Das polnische Umweltministerium will nun ein aufwendiges System zur landesweiten Gewässerkontrolle einführen, nicht nur an den Oder-Zuflüssen. Dass das sehr teuer wird, daraus macht Urszula Zielińska kein Geheimnis. Immerhin könnten frühzeitige Erkenntnisse über die Wasserqualität helfen, Schlimmeres zu verhindern. Einer der Vorwürfe an die PiS-Regierung im Sommer 2022 lautete, dass sie durch ihr Schweigen und Verschleiern die Katastrophe mit verursacht habe. Denn hätte es früher Informationen gegeben, hätten etwa Kanäle oder Seitenarme abgesperrt werden können.

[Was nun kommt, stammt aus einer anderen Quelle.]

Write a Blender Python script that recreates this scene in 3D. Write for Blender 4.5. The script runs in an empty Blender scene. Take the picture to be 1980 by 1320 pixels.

Derzeit versucht die Regierung, der Alge mit Chemikalien Herr zu werden – was auch unter PiS bereits versucht wurde und was Forscher etwa vom Leibniz-Institut für Gewässerökologie und Binnenfischerei (IGB) skeptisch sehen. In dieser Woche will das polnische staatliche Institut für Umweltschutz am Gleiwitzer Kanal mit Wasserstoffperoxid experimentieren und herausfinden, ob sich damit die blühende Alge aufhalten lässt. Das Leibniz-Institut schreibt dazu: „Eine nachhaltige Wirkung wird aus IGB-Sicht damit jedoch nicht erreicht, zumal eine Bekämpfung in fließendem Wasser aufgrund der erforderlichen großen Chemikalienmengen nicht denkbar ist und negative Nebenwirkungen auf andere Wasserorganismen hätte.“
Helfen soll auch ein in diesen Tagen eingeführtes Modell zur Vorhersage des Salzgehalts. Das polnische Institut für Meteorologie und Wasserwirtschaft will Daten zum Zustand der Oder fortlaufend veröffentlichen und sogar 72-Stunden-Vorhersagen zum Salzgehalt treffen – daraus lassen sich Empfehlungen für Industriebetriebe ableiten. Sie müssten dann nur noch befolgt werden.